Außenansicht des D3 und des AD Gebäudes

Random Riches - Thierry DEPAULIS

"Bingo! A material history of modern gaming"

In my paper I will show how gaming evolved between the 15th and the 20th centuries. The second half of the 14th century sees a significant shift in terms of games on offer: playing cards and lotteries both appeared on the scene as very innovative forms of gaming. In the 15th and 16th centuries diversification continues in the form of ‘small-scale’ lotteries, mostly table games on numbers like Auca or Biribissi, predecessors of Roulette. With the irresistible rise of playing cards in the 16th century some states took the opportunity of both controlling these ‘gambling instruments’ and raising revenues for their costly bureaucracies and armies. At this time, Italy became the hotspot of gambling with new games and new forms of betting (somewhat anticipating sports betting, though without sports). This drove political powers either to ban or to regulate gaming, very often alternating between the two. Over time lotteries, which were first organised and run by various bodies on a sporadic basis, became regulated; in Genoa, after decades of serious (but futile) prohibition, the Lotto was legalised in 1644, thus becoming the earliest lasting ‘State Lottery’. The ‘Gambler-State’ is mainly a Renaissance phenomenon.

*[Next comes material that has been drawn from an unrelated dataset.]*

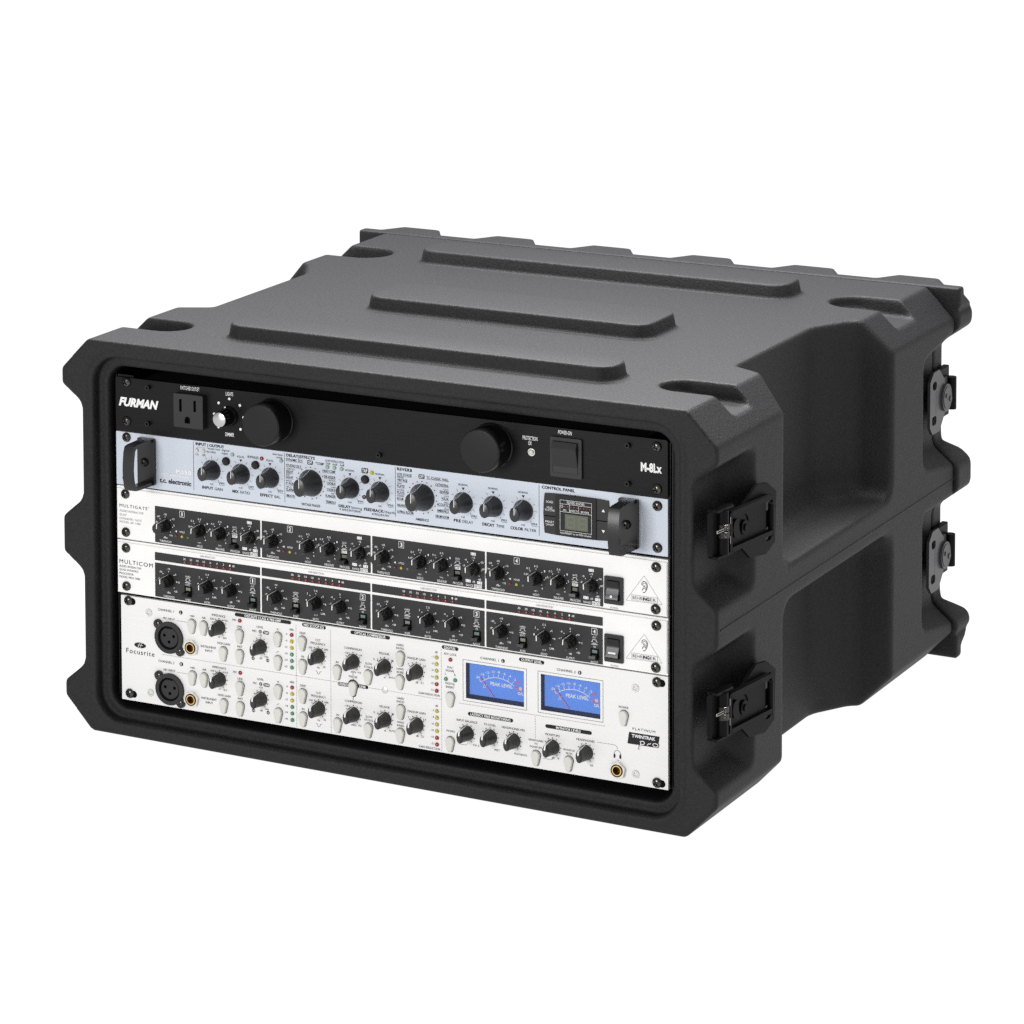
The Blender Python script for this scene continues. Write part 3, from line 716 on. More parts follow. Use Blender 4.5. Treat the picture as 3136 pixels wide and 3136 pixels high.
lc = MB(); lc.flat([(399.6, 12.0), (418.6, 12.0), (418.6, 23.6), (399.6, 23.6)], -2.3); put('digit_display', lc.mesh('digit_display'), 'lcd_olive', cpo)
dgt = MB()
for x0 in (401.0, 410.4):
    for (a, b_, c, d) in ((1, 1.4, 6.5, 2.2), (1, 5.3, 6.5, 6.1), (1, 9.2, 6.5, 10.0), (.4, 1.8, 1.2, 5.6), (.4, 5.8, 1.2, 9.6), (6.3, 1.8, 7.1, 5.6), (6.3, 5.8, 7.1, 9.6)):
        dgt.flat([(x0 + a, 12 + b_), (x0 + c, 12 + b_), (x0 + c, 12 + d), (x0 + a, 12 + d)], -2.35)
put('digit_segments', dgt.mesh('digit_segments'), 'led_off_grey', cpo)
cw = pen(U, 'print_white'); cw.frame(395.6, 421.6, 10.6, 34.2, .22, -2.4); cw.line(395.6, 31.2, 421.6, 31.2, .22, -2.4); cw.line(395.6, 25.3, 421.6, 25.3, .22, -2.4)
cw.line(403.4, 25.3, 403.4, 31.2, .22, -2.4); cw.line(411.0, 25.3, 411.0, 31.2, .22, -2.4); cw.frame(396.3, 397.8, 28.4, 30.2, .2, -2.4)
for x in (399.4, 401.8, 404.6, 407.2, 409.8, 412.6, 415.2, 417.8, 420.2): led(U, x, 29.3, 'led_red', .55, .2).location.y = -0.0023
txt(U, 'EDITED KNOBS', 408.6, 32.7, 1.7, 14.4, y=-2.45); txt(U, 'I/O', 399.5, 26.7, 1.4, 2.6, y=-2.45); txt(U, 'EFFECTS', 407.2, 26.7, 1.4, 6.8, y=-2.45); txt(U, 'REVERB', 416.2, 26.7, 1.4, 6.6, y=-2.45)
txt(U, 'Hold PRESET to set MIDI Channel', 408.6, 9.0, 1.45, 25.6, y=-2.45)
for s, z in (('LOAD', 31.3), ('HOLD', 26.9), ('TO STORE', 24.9), ('PRESET', 15.9), ('ON/OFF', 13.7)): txt(U, s, 386.6, z, 1.75 if s == 'LOAD' else 1.5, {'LOAD': 5.6, 'HOLD': 4.6, 'TO STORE': 8.2, 'PRESET': 7.2, 'ON/OFF': 6.6}[s], y=-1.6)
cw.flat([(429.6, 28.6), (432.2, 28.6), (430.9, 30.9)], -1.6); cw.flat([(430.9, 12.5), (432.2, 14.8), (429.6, 14.8)], -1.6)

# =========================================================== 3 and 4: gate and compressor
def enamel_unit(name, label, cat, zb):
    U = thing(name, label, cat, unit_matrix(zb, 0.0028), 'white four channel dynamics units')
    fp = MB(); fp.box(0, 482.6, 0, 3, 0.5, 43.9)
    fo = put('faceplate', fp.mesh('faceplate'), 'white_enamel', U)
    fr = MB(); fr.box(0.4, 482.2, -0.9, 0, 2.0 if zb < 100 else 1.0, 42.2, .35); put('raised_front', fr.mesh('raised_front'), 'white_enamel', fo)
    ch = MB(); ch.box(20, 462, 3, 90, 2, 42.5); put('chassis', ch.mesh('chassis'), 'matte_black', U)
    for x, z in ((8.6, 37.8), (8.8, 6.4), (473.6, 37.6), (473.2, 5.6)): put('screw', SCREW, 'screw_black', U, (x, -0.9, z))
    return U
F0 = -0.9
kb = MB(); rings = []; n = 48
for y_, r in ((0, 5.3), (-2.0, 5.2), (-13.2, 4.55), (-14.0, 4.2)):
    rings.append([((r * (1 if i % 4 else .93)) * math.cos(2*math.pi*i/n), y_, (r * (1 if i % 4 else .93)) * math.sin(2*math.pi*i/n)) for i in range(n)])
kb.loft(rings, (False, True)); BK = kb.mesh('knob', 30)
BKP = pointer_strip(rings, .75, .75, 12, 3.7, .14).mesh('pointer_line')
PBTN = MB(); PBTN.prism(rrect(-3.5, 3.5, -3.9, 4.6, .4, 2), -.35, 0); PBTN = PBTN.mesh('push_switch', 30)
PCAP = MB(); yz = [(0, -2.6), (-5.6, -2.6), (-6.0, -2.0), (-5.6, 0.2), (0, 0.4)]; PCAP.loft([[(-2.7, y, z) for y, z in yz], [(2.7, y, z) for y, z in yz]]); PCAP = PCAP.mesh('cap')
PLENS = MB(); PLENS.flat([(-2.0, 1.2), (2.0, 1.2), (2.0, 3.6), (-2.0, 3.6)], -.45); PLENS = PLENS.mesh('lens')
PLEN2 = PLENS.copy(); PLEN3 = PLENS.copy()
def push_switch(U, x, z, lens=None):
    o = put('push_switch', PBTN, 'dark_void', U, (x, F0, z)); put('cap', PCAP, 'gloss_black', o)
    put('lens', {'lens_olive': PLENS, 'lens_teal': PLEN2}.get(lens, PLEN3), lens or 'led_off_grey', o)
def push_symbol(q, x, z, y):
    q.poly_line([(x - 1.5, z + .2), (x - 1.5, z + 1.9), (x + 1.5, z + 1.9), (x + 1.5, z + .2)], .32, y); q.line(x - 2.6, z + .3, x - 1.3, z + .3, .32, y); q.line(x + 1.3, z + .3, x + 2.6, z + .3, .32, y)
    q.line(x - 1.6, z - .8, x + 1.6, z - .8, .32, y); q.line(x - 2.6, z - 1.7, x + 2.6, z - 1.7, .42, y)
def power_rocker(U, kind):
    sw = MB(); sw.prism(rrect(0, 15.3, 0, 21.2, .8, 2), -1.6, 0, [rrect(2.2, 12.6, 3.0, 18.4, 1.2, 3)])
    o = put('rocker_switch', sw.mesh('rocker_switch', 30), 'matte_black', U, (431.7, F0, 4.9))
    rk = MB(); yz = [(0.5, 3.1), (-2.6, 3.1), (-5.0, 4.6), (-4.4, 7.0), (-2.6, 11), (-2.2, 15), (-3.0, 18.0), (0.5, 18.3)]
    rk.loft([[(2.5, y, z) for y, z in yz], [(12.4, y, z) for y, z in yz]]); put('rocker', rk.mesh('rocker', 40), 'gloss_black', o)
    mk = MB()
    if kind: mk.add([(4.2, -4.65, 6.0), (10.4, -4.65, 6.0), (10.4, -4.0, 8.4), (4.2, -4.0, 8.4)], [(0, 1, 2, 3)])
    else: mk.add([(7.0 + 1.0 * math.cos(t), -4.7 + .26 * math.sin(t), 6.6 + 1.0 * math.sin(t)) for t in [2*math.pi*i/12 for i in range(12)]], [tuple(range(12))])
    put('switch_mark', mk.mesh('switch_mark'), 'print_white', o)
    txt(U, 'POWER', 439.5, 1.9, 1.5, 6.4, col='print_grey', y=F0 - .2)
    b = pen(U, 'print_dark_grey'); yy = F0 - .2
    b.poly_line([(449.0, 9.3), (463.8, 29.8), (478.4, 9.6), (449.0, 9.3)], .16, yy)
    W_ = pen(U, 'print_paper'); W_.flat([(453.4, 10.2), (474.5, 10.2), (474.5, 14.0), (453.4, 14.0)], yy - .04)
    b.frame(453.4, 474.5, 10.2, 14.0, .16, yy - .1)
    txt(U, 'BEHR', 454.4, 12.1, 2.3, 8.0, 'L', 'print_black', y=yy - .14); txt(U, 'ING', 462.7, 12.1, 2.3, 5.4, 'L', 'print_black', .05, y=yy - .14); txt(U, 'ER', 468.5, 12.1, 2.3, 5.0, 'L', 'print_black', y=yy - .14)
    k = pen(U, 'print_black')                                         # the ear emblem
    ear = [(-2.0, 1.6), (-1.9, 3.2), (-.7, 4.4), (1.2, 4.2), (2.5, 2.6), (2.7, .6), (2.0, -1.6), (.9, -3.4), (-.2, -4.4), (-.9, -3.8)]
    k.poly_line([(463.8 + a, 21.0 + c) for a, c in ear], .45, yy)
    k.poly_line([(463.8 + a * .66 + .2, 21.2 + c * .68) for a, c in ear[:8]], .3, yy)
    k.poly_line([(462.6, 22.2), (463.6, 21.6), (463.7, 20.2), (462.6, 19.6), (462.2, 18.2)], .45, yy); k.poly_line([(463.9, 22.6), (464.7, 21.3), (464.4, 19.6)], .3, yy)
mat('print_paper', (0.80, 0.80, 0.79), .6, spec=.3)
PITCH = 98.87
# ---- gate
U = enamel_unit('expander_gate', 'white four channel gate with one row of small knobs, between silver unit and compressor', 'audio gate', 133.35)
yy = F0 - .2
cps = MB(); cps.prism(rrect(0, 97.5, 0, 29.7, .5, 2), -.12, 0); CPM = cps.mesh('channel_panel')
p = pen(U, 'print_white')
for i in range(4):
    x0 = 36.3 + PITCH * i
    put('channel_panel', CPM, 'panel_black', U, (x0, F0, 1.7))
    def X(v): return v + PITCH * i
    for kx in (46.1, 78.1, 96.9, 124.0):
        k = put('knob', BK, 'smoke_plastic', U, (X(kx), F0, 16.6), (0, math.radians(((i * 7 + kx * 3.1) % 9) - 4.5), 0)); put('pointer_line', BKP, 'print_white', k)
        for d in (-135, -95, -45, 0, 45, 95, 135):
            t = math.radians(90 - d); p.dot(X(kx) + 6.9 * math.cos(t), 16.5 + 6.9 * math.sin(t), .42, yy - .12, 6)
    for kx, a in ((46.1, ('-70', '-50', '-35', '-15', '0', '+10')), (78.1, ('0.05', '0.2', '0.5', '1', '2', '4')), (96.9, ('0.1', '0.2', '0.5', '1', '2', '4')), (124.0, ('-2', '-6', '-15', '-30', '-60', '-80'))):
        for s, (dx, z) in zip(a, ((-8.2, 18.4), (-6.6, 23.2), (0, 25.5), (7.2, 22.6), (8.2, 17.4), (5.2, 9.0))): txt(U, s, X(kx + dx), z, 1.45, len(s) * .98, wt=.008, y=yy - .15)
    txt(U, 'dBu', X(46.2), 6.7, 1.5, 3.4, y=yy - .15); txt(U, 'THRESHOLD', X(46.2), 3.5, 1.75, 11.0, wt=.0, y=yy - .15)
    txt(U, 'sec.', X(78.1), 6.6, 1.3, 3.2, y=yy - .15); txt(U, 'HOLD', X(78.2), 3.5, 1.75, 5.2, wt=.0, y=yy - .15)
    txt(U, 'sec.', X(96.9), 6.6, 1.3, 3.2, y=yy - .15); txt(U, 'RELEASE', X(97.1), 3.5, 1.75, 8.0, wt=.0, y=yy - .15)
    txt(U, 'GATE', X(110.5), 22.8, 1.5, 3.8, y=yy - .15); push_symbol(p, X(110.5), 19.1, yy - .15)
    p.flat([(X(108.3), 14.4), (X(112.9), 14.4), (X(112.9), 16.5), (X(108.3), 16.5)], yy - .15); txt(U, 'EXP.', X(110.6), 15.45, 1.4, 3.6, col='print_black', y=yy - .25)
    push_switch(U, X(110.6), 9.6); txt(U, 'PROCESS', X(110.9), 3.5, 1.75, 8.6, wt=.0, y=yy - .15)
    for s, x, z in (('1:2', 124.0, 28.3), ('1:1', 119.6, 6.8), ('1:4', 129.3, 6.4)):
        p.flat([(X(x - 2.1), z - 1.1), (X(x + 2.1), z - 1.1), (X(x + 2.1), z + 1.1), (X(x - 2.1), z + 1.1)], yy - .15); txt(U, s, X(x), z, 1.4, 2.8, col='print_black', y=yy - .25)
    txt(U, 'dB', X(124.4), 6.6, 1.5, 2.2, y=yy - .15); txt(U, 'RANGE', X(120.8), 3.4, 1.75, 6.2, wt=.0, y=yy - .15)
    p.flat([(X(124.6), 2.1), (X(131.2), 2.1), (X(131.2), 4.7), (X(124.6), 4.7)], yy - .15); txt(U, 'RATIO', X(127.9), 3.4, 1.7, 5.8, col='print_black', y=yy - .25)
    p.flat([(X(55.2), 13.0), (X(57.0), 12.2), (X(57.0), 13.8)], yy - .15); txt(U, 'HOLD', X(62.0), 13.0, 1.5, 4.6, y=yy - .15)
    for x, c in ((56.2, 'led_red'), (61.8, 'led_yellow'), (67.4, 'led_off_grey')): led(U, X(x), 9.3, c, 1.15, 1.2).location.y = (F0 - .1) / 1000
    p.frame(X(59.7), X(64.1), 25.2, 30.0, .3, yy - .15); txt(U, str(i + 1), X(61.9), 27.6, 3.0, 2.0 if i else 1.0, wt=.02, y=yy - .15)
txt(U, 'MULTIGATE', 2.9, 27.9, 2.5, 26.4, 'L', 'print_black', .0, y=yy); txt(U, '®', 30.4, 29.2, .9, 1.0, 'C', 'print_grey', y=yy)
for s, z, w in (('AUDIO INTERACTIVE', 23.6, 22.6), ('QUAD', 20.4, 6.6), ('EXPANDER / GATE', 17.3, 20.8), ('MODEL XR 1400', 14.5, 19.8)): txt(U, s, 2.9, z, 1.75, w, 'L', 'print_grey', y=yy)
power_rocker(U, 0)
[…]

The 18th century again shows a dramatic increase of gaming, with lotteries of all denominations and the dramatic multiplication of places where playing cards were manufactured. By contrast the 19th century appears as a kind of backlash, with many governments passing laws to either ban or seriously restrict gambling. At the end of the century only a few places allowed public gambling. Following the First World War and spurred by the Great Depression this changed, when many Western governments eager for revenues passed laws legalising lotteries, casinos, betting and other forms of gaming. With the exception of the Second World War, this tendency towards legalized gambling has continued until today.

Thierry DEPAULIS
is a historian and specialist in the history of games. He is the author of numerous articles and contributions, such as “A Wicked Pack of Cards: The Origins of the Occult Tarot” (together with Ronald Decker and Sir Michael Dummett). In 2009, he sat in the scientific board of the Paris exhibition “Jeux des princes, jeux de vilains” (Bibliothèque nationale de France).